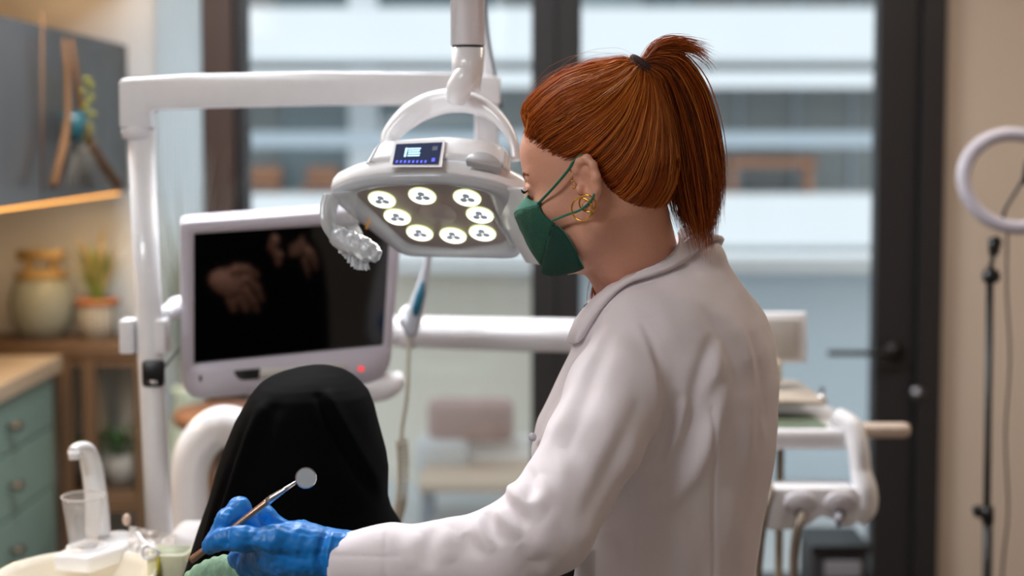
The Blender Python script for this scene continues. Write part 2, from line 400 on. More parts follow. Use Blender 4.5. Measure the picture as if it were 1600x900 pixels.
# wooden plant stand by the window wall
M_pine = mat('stained_pine', (106, 82, 60), .55, scale=16, var=.3, stretch=(1, 1, .1))
sh = thing('plant_stand', (-1.5, 4.76, 0), 'tall brown wooden plant stand with a crate-like top and low shelf beside the worktop', 'plant stand')
SY0, SY1 = 4.64, 4.9
ztop = zp(533, 4.7); zt2 = zp(570, 4.7)
mk('top_board', box(-1.9, wx(218, 4.75), SY0, SY1, zt2 + .03, ztop), M_pine, sh, False, .006)
mk('rail', box(-1.88, wx(216, 4.75), SY0 + .01, SY0 + .04, zt2, zt2 + .03), M_pine, sh, False, .003)
for px_ in (96, 134, 216):
    x = wx(px_, 4.66)
    mk('leg', box(x - .022, x + .022, SY0 + .005, SY0 + .05, 0, zt2 + .03), M_pine, sh, False, .004)
for px_ in (40, 216):
    x = wx(px_, 4.85); mk('leg', box(x - .022, x + .022, SY1 - .05, SY1 - .01, 0, zt2 + .03), M_pine, sh, False, .004)
zs = zp(768, 4.7)
mk('shelf', box(wx(96, 4.66), wx(220, 4.66), SY0 + .052, SY1 - .05, zs - .04, zs), M_pine, sh, False, .006)
mk('rail', box(wx(96, 4.66), wx(216, 4.66), SY0 + .01, SY0 + .045, zs - .06, zs - .01), M_pine, sh, False, .003)
# things on its top
jar = thing('ceramic_jar', (wx(62, 4.74), 4.76, ztop), 'large pale grey green jar on the plant stand with a golden wooden lid', 'jar')
jx = wx(62, 4.76); k = 4.76 / FP
mk('body', lathe((jx, 4.76, ztop), [(.03, 0), (.065, 0), (.10, .06), (.108, .12), (.10, .17), (.085, .20), (.08, .205)], 32), mat('grey_green_glaze', (150, 156, 146), .4, scale=10, var=.1), jar)
mk('lid', join(lathe((jx, 4.76, ztop + .205), [(.088, 0), (.088, .02), (.02, .03)], 24), box(jx - .055, jx - .03, 4.74, 4.78, ztop + .22, ztop + .27), box(jx + .03, jx + .055, 4.74, 4.78, ztop + .22, ztop + .27), box(jx - .075, jx + .075, 4.735, 4.785, ztop + .265, ztop + .30)), mat('golden_wood', (170, 142, 92), .4, scale=20, var=.2), jar)
bk = thing('woven_basket_pot', (wx(149, 4.76), 4.76, ztop), 'small woven basket pot with an orange rim beside the pale jar', 'pot')
bx_ = wx(149, 4.76)
def checker_mat():
    m = mat('woven_check', (206, 200, 182), .8); nt = m.node_tree; b_ = nt.nodes['Principled BSDF']
    br = nt.nodes.new('ShaderNodeTexBrick'); br.offset = 0; tcx = nt.nodes.new('ShaderNodeTexCoord'); mp = nt.nodes.new('ShaderNodeMapping'); mp.inputs['Rotation'].default_value = (math.pi / 2, 0, 0)
    nt.links.new(tcx.outputs['Object'], mp.inputs[0]); nt.links.new(mp.outputs[0], br.inputs['Vector'])
    br.inputs['Scale'].default_value = 55; br.inputs['Mortar Size'].default_value = .12; br.inputs['Brick Width'].default_value = .8; br.inputs['Row Height'].default_value = .8
    br.inputs['Color1'].default_value = (*lin((208, 204, 190)), 1); br.inputs['Color2'].default_value = (*lin((186, 186, 178)), 1); br.inputs['Mortar'].default_value = (*lin((104, 88, 66)), 1)
    nt.links.new(br.outputs[0], b_.inputs['Base Color']); return m
mk('basket', lathe((bx_, 4.76, ztop), [(.02, 0), (.056, 0), (.063, .05), (.066, .115), (.06, .115)], 28), checker_mat(), bk)
mk('rim', torus((bx_, 4.76, ztop + .125), (0, 0, 1), .062, .013), mat('orange_rope', (166, 108, 70), .8), bk)
def blades(c, n, h, spread, m, name, parent=None, w=.004, droop=.3, seed=1, base=.015):
    r = np.random.default_rng(seed); gs = []
    for i in range(n):
        a = r.uniform(0, 6.28); s = spread * r.uniform(.3, 1); hh = h * r.uniform(.55, 1); b0 = base * r.uniform(0, 1)
        pts = [np.array(c) + A(math.cos(a) * (b0 + s * t ** 1.6), math.sin(a) * (b0 + s * t ** 1.6) * .6, hh * (t - droop * t ** 3 * r.uniform(.4, 1))) for t in np.linspace(0, 1, 7)]
        gs.append(tube(pts, [w, w, w * .8, w * .2], 4, flat=.3))
    return mk(name, join(*gs), m, parent, True)
gr = thing('ornamental_grass', (bx_, 4.76, ztop + .1), 'tuft of yellow green ornamental grass growing from the woven basket', 'plant')
blades((bx_, 4.76, ztop + .1), 90, .26, .1, mat('yellow_grass', (128, 150, 66), .6, scale=30, var=.3), 'leaves', gr, .004, .2, 3)
blades((bx_, 4.76, ztop + .12), 34, .3, .13, mat('golden_plumes', (186, 164, 116), .7, scale=30, var=.3), 'plumes', gr, .008, .25, 5)
# potted plants on the low shelf
for i, (px_, pz, r_, hh, lab) in enumerate(((182, zs, .062, .115, 'grey pot holding a leafy green plant on the low shelf of the stand'), (128, zs, .05, .105, 'dark grey pot in shade on the low shelf, left of the leafy plant'))):
    x = wx(px_, 4.77)
    t = thing('potted_plant', (x, 4.77, pz), lab, 'plant')
    mk('pot', lathe((x, 4.77, pz), [(.02, 0), (r_ * .75, 0), (r_, hh), (r_ * .9, hh), (r_ * .85, hh - .01)], 24), mat('pot_grey', (150, 150, 146) if i == 0 else (84, 84, 84), .6), t)
    r = np.random.default_rng(9 + i); gs = []
    for j in range(150 if i == 0 else 50):
        a = r.uniform(0, 6.28); q = r.uniform(0, 1) ** .5 * (.09 if i == 0 else .06); c = A(x + math.cos(a) * q, 4.77 + math.sin(a) * q * .7, pz + hh + r.uniform(0, .13 if i == 0 else .06) * (1.2 - q / .1))
        d = nrm(A(math.cos(a), math.sin(a) * .7, r.uniform(-.2, 1))); s_ = nrm(np.cross(d, (0, 0, 1)))
        l, w_ = .03, .009; up_ = np.cross(s_, d) * .004
        gs.append((np.array([c, c + d * l * .5 + s_ * w_ + up_, c + d * l, c + d * l * .5 - s_ * w_ + up_]), [(0, 1, 2, 3)]))
    mk('leaves', join(*gs), mat('leaf_green', (58, 104, 44), .5, scale=30, var=.4), t)
    mk('stem', cyl((x, 4.77, pz + hh - .02), (x, 4.77, pz + hh + .06), .006), mat('stem_green', (70, 90, 50), .7), t)
# rope hanger built solid in place of its reflection in the dark doors
hx, hy = LX + .05, 4.18
def Q(px, py): return P(px, py, 1.235 * FP / (800 - px))
M_rope = mat('brown_rope', (120, 84, 52), .9, scale=200, bump=.4)
hg = thing('reflected_rope_hanger', tuple(Q(112, 100)), 'brown rope hanger with a teal pot built in place of its reflection in the dark cabinet doors', 'plant hanger')
ap = Q(112, 60)
mk('rope', join(tube([Q(100, 60), Q(105, 110), Q(106, 180), Q(100, 225), Q(84, 290)], [.005, .010, .010, .013, .014], 8), tube([Q(112, 60), Q(118, 110), Q(126, 180), Q(140, 225), Q(184, 290)], [.005, .009, .010, .014, .016], 8), tube([Q(66, 20), Q(66, 300)], .003, 6)), M_rope, hg)
mk('pot', lathe(tuple(Q(115, 222)), [(.012, 0), (.026, 0), (.034, .045), (.036, .085), (.03, .085)], 24), mat('teal_glaze', (34, 84, 92), .35), hg)
mk('strings', join(*[tube([Q(118 + i * 3, 226), Q(104 + i * 9, 292)], .0022, 5) for i in range(8)]), mat('pale_string', (150, 140, 124), .9), hg)
M_pet = mat('yellow_petals', (150, 146, 60), .7)
for i in range(12): mk('flower', uvs(Q(136 + 8 * math.sin(i * 2.4), 125 + i * 9), .012, .012, .01, 8, 6), M_pet, hg)
# trailing plant at the far left of the dark doors
tp = thing('trailing_plant', tuple(Q(8, 300)), 'dark green trailing plant at the left edge in front of the dark cabinet', 'plant')
r = np.random.default_rng(31); gs = []
for j in range(110):
    t_ = r.uniform(0, 1); c = P(-10 + 55 * t_ ** 1.3 + r.normal() * 8, 215 + 85 * t_ + r.normal() * 8, 4.05 + r.uniform(-.05, .05)); a = r.uniform(0, 6.28)
    d = nrm(A(math.cos(a), .3 * math.sin(a), -r.uniform(0, 1))); s_ = nrm(np.cross(d, (0, 1, 0.1)))
    gs.append((np.array([c, c + d * .02 + s_ * .010, c + d * .04, c + d * .02 - s_ * .010]), [(0, 1, 2, 3)]))
mk('leaves', join(*gs), mat('dark_leaf', (30, 56, 34), .5), tp)
mk('stem', tube([P(-14, 195, 4.05), P(10, 240, 4.05), P(48, 300, 4.05)], .004, 6), M_rope, tp)
# dried branches in a floor vase in front of the white curtain
vs = thing('floor_vase', (wx(290, 4.62), 4.66, 0), 'tall pale floor vase half hidden behind the white unit pole', 'vase')
vx = wx(290, 4.66)
mk('body', lathe((vx, 4.66, 0), [(.03, 0), (.09, 0), (.11, .2), (.10, .5), (.06, .74), (.05, .8), (.06, .83), (.05, .83)], 28), mat('celadon', (176, 190, 176), .4), vs)
br_ = thing('dried_branches', (vx, 4.66, .7), 'pale grey dried branches fanning out in front of the white curtain', 'dried branches')
blades((vx, 4.66, .7), 46, .98, .22, mat('grey_twig', (150, 160, 158), .8), 'twigs', br_, .0035, .1, 8)
blades((vx, 4.66, .75), 30, .75, .2, mat('sage_leaf', (134, 150, 136), .8), 'leaves', br_, .008, .3, 12)
cu = thing('curtain', (wx(290), WY - .05, 0), 'white sheer curtain hanging in soft pleats beside the dark window casing', 'curtain')
xs = np.linspace(wx(252), wx(324), 60)
yy = WY - .05 + .018 * np.sin(np.arange(60) * 1.25)
Vc = np.array([(x, y, z) for z in (.02, 2.6) for x, y in zip(xs, yy)] + [(x, y + .004, z) for z in (.02, 2.6) for x, y in zip(xs, yy)])
Fc = []
for i in range(59): Fc += [(i, i + 1, 61 + i, 60 + i), (121 + i, 120 + i, 180 + i, 181 + i)]
mk('fabric', (Vc, Fc), mat('sheer_white', (214, 224, 228), .9), cu)
mk('track', box(wx(245), wx(324), WY - .08, WY - .02, 2.6, 2.63), M_white, cu, False)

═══

● **Stated goal**
Of the lines above, how many hold the word "from"? Say the number alone.

● **The reply**
2